Monday, January 10, 2005

Gitmo, and Other Tales

Today the AP reports on the state of the US detainee camp at Guantanamo Bay, Cuba and finds that the camp is taking on a look of permanence, with new facilities being structured to hold the prisoners, most of which are "no longer considered of significant intelligence value." Allegations of abuse and the fact that most detainees are denied access to an attorney have generated some outcries against the prison camp, and the AP article points to some signs that the domestic legal environment might try to mitigate some of the camp's encroachments on individual rights ("the US Supreme Court ruled in June that Guantanamo prisoners can challenge their detentions in federal court"), but in general, this camp just sits off the coast of Florida, a stubborn affront to everything we ought to stand for and a testament to the shameful disinterestedness of the American public.

In many ways, Gitmo has come to embody the difficulties of the conflicts we're facing everywhere. Like the Patriot Act and Alberto Gonzales' torture memo, Gitmo represents a willingness among Americans to set aside our ideals, and perhaps our scruples, to try and guarantee ourselves some security. While we act upset, or at least mildly disappointed when asked about specific American abuses of civil liberties at home and abroad, one gets the impression that America really doesn't care. If Democratic harping on the Patriot Act, Abu Ghraib, lack of accountability in the Cabinet, et cetera didn't oust Bush, I'm not sure what would have.

I'm not particularly worried about Bush's huge domestic agenda. My feeling is that the Dems will be stiff enough and House Republicans concerned enough about reelection that none of the pillars of our (pitiful) social safety net will be severely undermined. I am worried about how Bush has eroded our place in the world, and I am very bothered by the notion that the Bush administration, in the way it reacted to 9/11 and chose to "secure" us in the ensuing years, has changed something important in the American psyche.

I recall my first travels abroad, before September 11th, and how Americans were viewed as overbearing and gauche, but also generally kind and sort of naively cute. I think it struck non-Americans as endearing how we loved our country and viewed it through a lens of historical self-preoccupation shared by no one else on earth (maybe the Chinese). We were the fat, loud, and troublesome, but essentially idealistic and benevolent uncle of the world.

Things have changed. In international polls, Americans routinely do better than America, but Americans aren't loved like they used to be. We are, to Europeans especially (and increasingly, to me), something alien. Europe, of course, has its own neuroses, some of which are rather unsavory, but I think that where once our life philosophies differed, but our respect for life was the same, it now appears to Europe that our sense of biblical mission has warped our vision of life.

We are full of paradoxes in that sense. In the GOP, battles are daily fought to protect fetuses, even embryos, while it's no shame to cry out for the head of every last "evil doer." We're not yet completely numbed to the loss of our own soldiers, but shouldn't we also be asking questions about what must be a horrendous loss of life for the Iraqis? As I wrote earlier, Bob Novak of Crossfire posited that Florida's hurricane victims, and the families of the 17 dead deserved more aid than those lucky enough not to be one of the 150,000+ tsunami dead.
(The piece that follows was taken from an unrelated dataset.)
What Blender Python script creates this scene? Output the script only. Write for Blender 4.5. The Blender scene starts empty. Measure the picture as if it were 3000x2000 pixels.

George Bush has been known to say of the terrorists, that they love death while we love life. Or perhaps it was the terrorists who said that of us. Regardless, I feel increasingly that America isn't a place that loves life all that much. Who loves life and authorizes torture? Who loves life and denies the right of due process? Who loves life and fails to give sufficient help to his soldiers? Who loves life and does not even pause to reflect on the carnage we've seen fit to deliver to our enemies?

It is important to remember in these wars that we're fighting not only for the hearts and minds of those we occupy, but for our own. I fear we risk losing both.